Now, let's say CEI wants to do a simple but important mailing, like a change of address notice. How many of those 3,000 contacts are going to be returned to sender? Later, when they're drafting a new proposal, how can they quickly find out which of their old projects involved ice arenas? And who would be a good reference from among those clients?
OK, so maybe it's not a math problem. Maybe it's a data management problem. Whatever it was, CEI needed an answer. So they called Oak Bay Softrends.
"We're the marketing department," says Mary Kellough, marketing and communications manager for CEI. "What we had before [for contact storage] wasn't designed by marketing and so it wasn't useable for marketing's needs."
Kellough talked to a number of consultants before hiring Oak Bay Softrends. "[Those] developers talked over our heads and made us feel uncomfortable, like we were going to get taken advantage of. We couldn't talk to them."
"Other consultants gave us solutions that were way up and beyond what we needed. Oak Bay encouraged us to try a very simple solution now, and promised to be there while it scaled upward," said Dusko Cvijic, marketing coordinator. "It's already growing. Once you start using this thing, you start to think of new ways it can be used."

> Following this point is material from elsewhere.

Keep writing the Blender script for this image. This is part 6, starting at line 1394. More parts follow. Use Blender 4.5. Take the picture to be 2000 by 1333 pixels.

The initial interface design was conceived by CEI, but Oak Bay had interesting suggestions for formatting and work flow. "They'd rein us back in-they really pushed for the simple solution. They asked us a lot of different questions about our objectives. That was great for helping us find out what we were trying to accomplish," Kellough said.
Working with Oak Bay was easy, Kellough said.
"Meetings were fairly quick-meetings were often only 10-20 minutes, where we itemized what needed to be changed. We like Peter [Oak Bay's lead man for this project] a lot. He's able to understand our 'lack of knowledge.' "
Now, Kellough says, "We get so excited when we have to look up a contact in the system Oak Bay built-we just use the search box and it pops right up. It's really the foundation of any marketing department."